La politique n'est donc pas une science exacte. Puisque la vérité unique n'existe pas, il faut donc apprendre le respect des opinions divergentes. Il faut aussi apprendre la flexibilité. Gouverner, c'est aussi faire des compromis et ne pas toujours aller aussi loin que nous poussent nos convictions intimes.
Quelques jours à peine après l'annonce des résultats électoraux, il faut se rappeler que gouverner est un art et non une science. Des erreurs peuvent être commises et un gouvernement peut reculer. De tout temps, les populations ont adopté une position critique et souvent cyniques face au pouvoir. Car ce pouvoir attire invariablement des gens qui souhaitent l'utiliser pour eux-mêmes.
Cette réalité est inévitable. Nous aurons toujours des politiciens démagogues ou assoiffés par le pouvoir. Évidemment, certaines structures assurent une meilleure représentativité au gouvernement, ou permettent de garder celui-ci sous contrôle beaucoup plus efficacement que le système britannique dont nous avons hérité, ce qui permet de contrebalancer les pulsions individuelles. Les traditions ainsi que l'existence d'une fonction publique professionnelle et neutre offrent toutefois à ce système une inertie bénéfique.
Prétendre que la politique peut être menée scientifiquement et froidement relève de la supercherie. Il faut donc se méfier des solutions parfaites ou idéales à des problèmes d'organisation ou de gestion humaine. Cette affirmation n'empêche pas que la science ait un rôle important à jouer en politique. Cette dernière permet de clarifier certaines situations et d'orienter les débats sur des sujets parfois techniques. Elle ne peut rien décider, toutefois; ce privilège est le domaine exclusif de la politique.
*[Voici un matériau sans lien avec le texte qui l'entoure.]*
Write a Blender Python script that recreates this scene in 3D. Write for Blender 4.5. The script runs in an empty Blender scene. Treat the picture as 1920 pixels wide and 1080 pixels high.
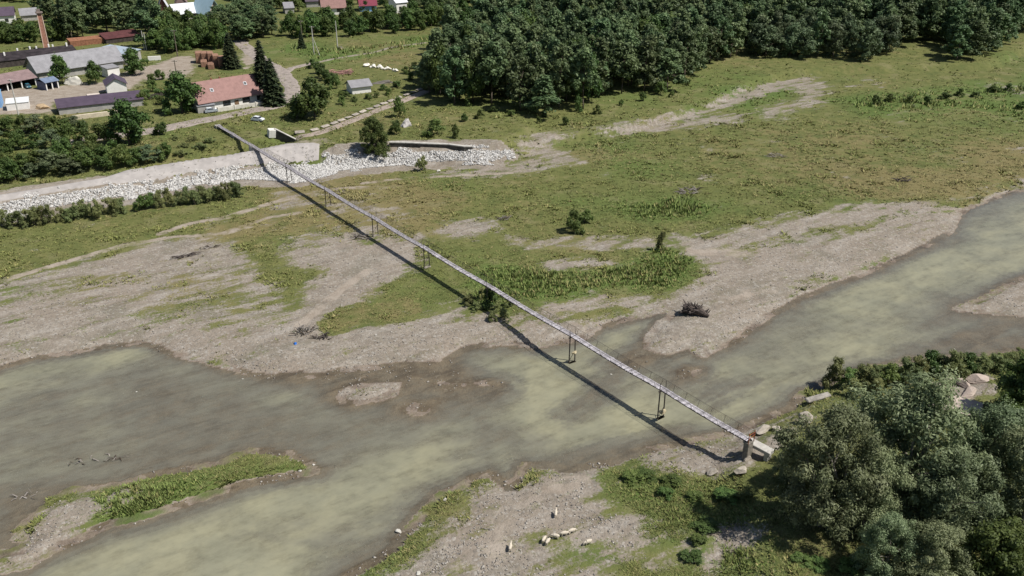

En dépit du cynisme ambiant, on doit donc reconnaître l'importance de la politique. Le système actuel est boiteux et on doit travailler à la changer. Pour cela, il est nécessaire de se mouiller et d'entrer dans l'arène. On n'y échappera pas. Si cela peut parfois être frustrant pour un scientifique habitué aux argumentations factuelles devant se terminer par un consensus imposé par la réalité, cette situation est la seule qui peut préserver la démocratie.